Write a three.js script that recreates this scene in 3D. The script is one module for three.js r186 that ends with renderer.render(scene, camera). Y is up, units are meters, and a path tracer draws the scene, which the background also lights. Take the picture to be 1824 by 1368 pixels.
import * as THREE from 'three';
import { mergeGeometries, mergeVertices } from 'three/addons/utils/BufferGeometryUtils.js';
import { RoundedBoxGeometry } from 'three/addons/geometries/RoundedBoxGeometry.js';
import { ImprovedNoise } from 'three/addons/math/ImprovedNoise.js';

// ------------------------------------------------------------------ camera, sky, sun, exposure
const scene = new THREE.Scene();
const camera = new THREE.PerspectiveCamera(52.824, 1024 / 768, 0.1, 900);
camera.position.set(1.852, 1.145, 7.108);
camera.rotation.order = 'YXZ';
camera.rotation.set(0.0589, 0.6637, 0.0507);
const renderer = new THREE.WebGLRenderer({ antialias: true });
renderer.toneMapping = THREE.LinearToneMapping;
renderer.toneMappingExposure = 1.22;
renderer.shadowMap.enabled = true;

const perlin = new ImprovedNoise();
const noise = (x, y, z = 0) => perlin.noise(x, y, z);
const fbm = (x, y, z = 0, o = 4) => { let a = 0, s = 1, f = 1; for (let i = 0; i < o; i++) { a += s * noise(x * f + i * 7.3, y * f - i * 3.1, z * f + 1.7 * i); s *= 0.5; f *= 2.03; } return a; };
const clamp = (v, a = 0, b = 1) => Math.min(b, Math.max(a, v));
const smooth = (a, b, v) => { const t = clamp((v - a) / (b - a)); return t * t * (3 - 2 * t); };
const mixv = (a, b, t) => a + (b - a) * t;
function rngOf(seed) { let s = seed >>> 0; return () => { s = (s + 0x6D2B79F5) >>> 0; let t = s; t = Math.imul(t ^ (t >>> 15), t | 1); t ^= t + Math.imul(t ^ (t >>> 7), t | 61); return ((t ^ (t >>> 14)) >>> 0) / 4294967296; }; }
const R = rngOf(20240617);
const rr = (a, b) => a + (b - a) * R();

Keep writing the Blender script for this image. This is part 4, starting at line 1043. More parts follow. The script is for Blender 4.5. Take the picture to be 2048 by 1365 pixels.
- - - - - - -
# Your goal
Write out the full listing exactly as given.

# Task result
Write a three.js script that recreates this scene in 3D. The script is one module for three.js r186 that ends with renderer.render(scene, camera). Y is up, units are meters, and a path tracer draws the scene, which the background also lights. Take the picture to be 1824 by 1368 pixels.
import * as THREE from 'three';
import { mergeGeometries, mergeVertices } from 'three/addons/utils/BufferGeometryUtils.js';
import { RoundedBoxGeometry } from 'three/addons/geometries/RoundedBoxGeometry.js';
import { ImprovedNoise } from 'three/addons/math/ImprovedNoise.js';

// ------------------------------------------------------------------ camera, sky, sun, exposure
const scene = new THREE.Scene();
const camera = new THREE.PerspectiveCamera(52.824, 1024 / 768, 0.1, 900);
camera.position.set(1.852, 1.145, 7.108);
camera.rotation.order = 'YXZ';
camera.rotation.set(0.0589, 0.6637, 0.0507);
const renderer = new THREE.WebGLRenderer({ antialias: true });
renderer.toneMapping = THREE.LinearToneMapping;
renderer.toneMappingExposure = 1.22;
renderer.shadowMap.enabled = true;

const perlin = new ImprovedNoise();
const noise = (x, y, z = 0) => perlin.noise(x, y, z);
const fbm = (x, y, z = 0, o = 4) => { let a = 0, s = 1, f = 1; for (let i = 0; i < o; i++) { a += s * noise(x * f + i * 7.3, y * f - i * 3.1, z * f + 1.7 * i); s *= 0.5; f *= 2.03; } return a; };
const clamp = (v, a = 0, b = 1) => Math.min(b, Math.max(a, v));
const smooth = (a, b, v) => { const t = clamp((v - a) / (b - a)); return t * t * (3 - 2 * t); };
const mixv = (a, b, t) => a + (b - a) * t;
function rngOf(seed) { let s = seed >>> 0; return () => { s = (s + 0x6D2B79F5) >>> 0; let t = s; t = Math.imul(t ^ (t >>> 15), t | 1); t ^= t + Math.imul(t ^ (t >>> 7), t | 61); return ((t ^ (t >>> 14)) >>> 0) / 4294967296; }; }
const R = rngOf(20240617);
const rr = (a, b) => a + (b - a) * R();

Keep writing the Blender script for this image. This is part 4, starting at line 1043. More parts follow. The script is for Blender 4.5. Take the picture to be 2048 by 1365 pixels.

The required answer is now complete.